I like to change a forgetful client’s pass word to “ICRMPWAD” or I Can’t Remember My Pass Word Again.
Then I tell them to make up a sentence of who, or ware, or a job, or job duty’s, something that make sense to them, and wright it down if it is a longer description of something. I jokingly tell them to wright it down in their underwear. One day I had a user stop me all excited pulled up his shorts and showed me his password. Not much you can say but an “all right.” I think I laughed for over a week when I remembered him showing me.
To “wright” is only done by playwrights, shipwrights and wheelwrights.
Um, I’m not sure I’d take advice from someone who doesn’t know how to spell the word “write”. It could get a bit confusing righting doun words four wons pass word, unless you always misspell the same way every time.
And please folks, don’t write it down in your underwear, we don’t want to see your junk when you’re on a public computer or using your cell phone while walking down the street.
56-bit password? Are you kidding? There are eight bits to a byte.

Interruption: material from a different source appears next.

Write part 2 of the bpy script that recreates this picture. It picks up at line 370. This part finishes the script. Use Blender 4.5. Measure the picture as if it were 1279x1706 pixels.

A byte is the same as one character.
Thus 56-bit passwords could be any of:
correct
0123456
rabbits
rooster
parrots
Were you maybe thinking of 56-byte passwords?
A 56-bit password is 8 *7-bit* bytes, and a byte may or may not be the same “one character,” sometimes even in the same string! (Many a buffer has overflowed on the basis of that assumption.)
That’s 8 ASCII characters, or 10 base64 characters, at least to the closest whole number of characters with more than 56 bits’ worth).
So a 56-bit password could be ‘password,’ but it could also be ‘!@@W_~a4’, and could have any of the 32 non-printable control characters in there, too.
I just wish people could stop being lazy. The article is telling you how to keep your own crap safe! (excuse my french). But I guess its human nature for people to only change after a major catastrophe happens to them.